As of January 13, 2011 there is nothing in the Virginia code or common law that appears to protect a journalist from having to reveal sources if compelled to do so by court order, such as a subpoena or search warrant.  If HB2199 goes into effect a privilege will be created where one previously did not exist. 

Looking over the provisions, the privilege that would apply does have exceptions in extreme cases dealing with serious crime in which there is no other source of the information.  At the same time essentially all communications between sources and journalists will be afforded broad protections even though there is no existing or previous contractual or fiduciary relationship with the source such as in an attorney-client context.

Further, the way the statute is drafted there is a gaping loophole.
The statute only applies in proceedings pending in the courts of the Commonwealth of Virginia.  The statute could have been written in such a way as to wholly create a new category of privilege.  This matters for cases pending in Federal Court.  Under this statute, if a matter is pending in Federal Court, and the cause of action arises from state law, state law rules of privilege will apply pursuant to Federal Rule of Evidence 501.  HB2199 only applies in the process of state level court proceedings, and does not create an otherwise independent journalistic privilege, Therefore if there were a state cause of action brought in federal court (which is allowed under certain circumstances) no privilege would apply.

The nefarious element of this statute is the unusual and clear underlying purpose of the statute.  The statute prohibits a court from forcing a journalist to reveal sources.  The journalist is not prohibited from voluntarily revealing sources and their information.  Unlike all other forms of privilege, instead of the privilege being a right applying to the person seeking assistance form a professional, this privilege provides an additional right to the professional without conferring a guaranteed right to the source of information.  This bill is meant to protect journalists, not sources.

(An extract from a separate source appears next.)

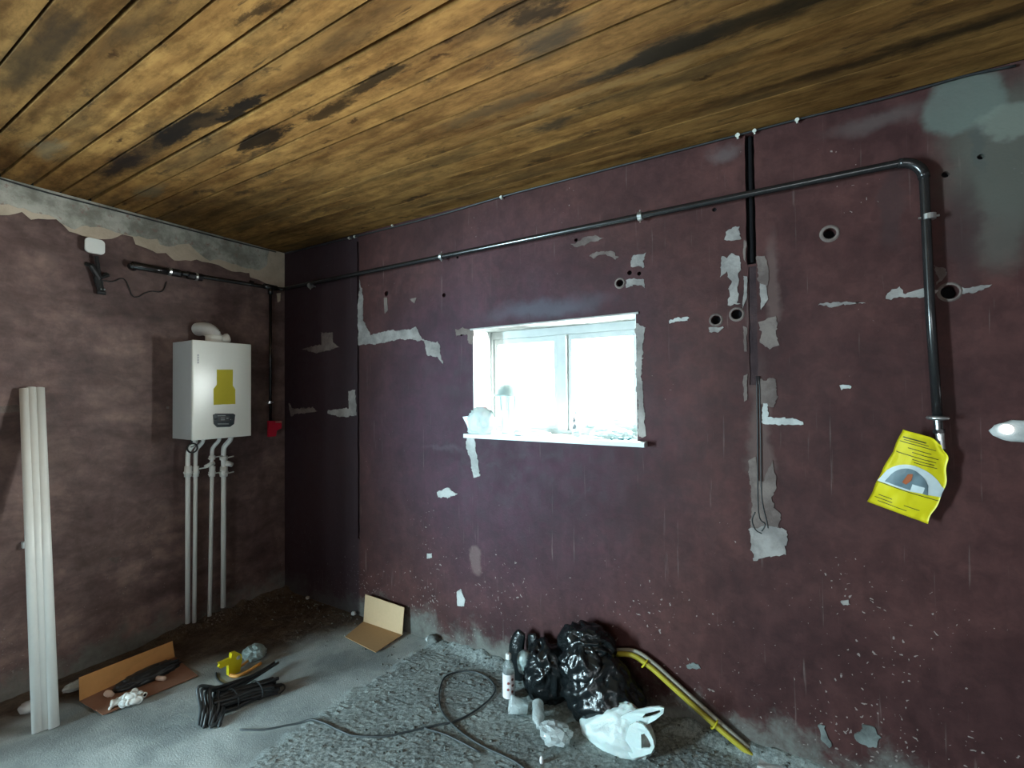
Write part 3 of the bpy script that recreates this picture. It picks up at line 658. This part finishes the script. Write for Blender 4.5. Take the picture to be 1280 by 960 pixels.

There are other reasons, such as a dangerously vague, and perhaps broad definition of journalist that should give one pause.  Nonetheless, for the reasons in the previous two paragraphs I feel the bill is procedurally defective.  I support a reasonable privilege for journalistic communications that protects the source, but not such a broad, and technically flawed privilege as is created in HB2199.

Prediction: I do not know who has been pushing for this type of protection form behind the scenes.  I doubt they have the strength to get it out of committee in its current format.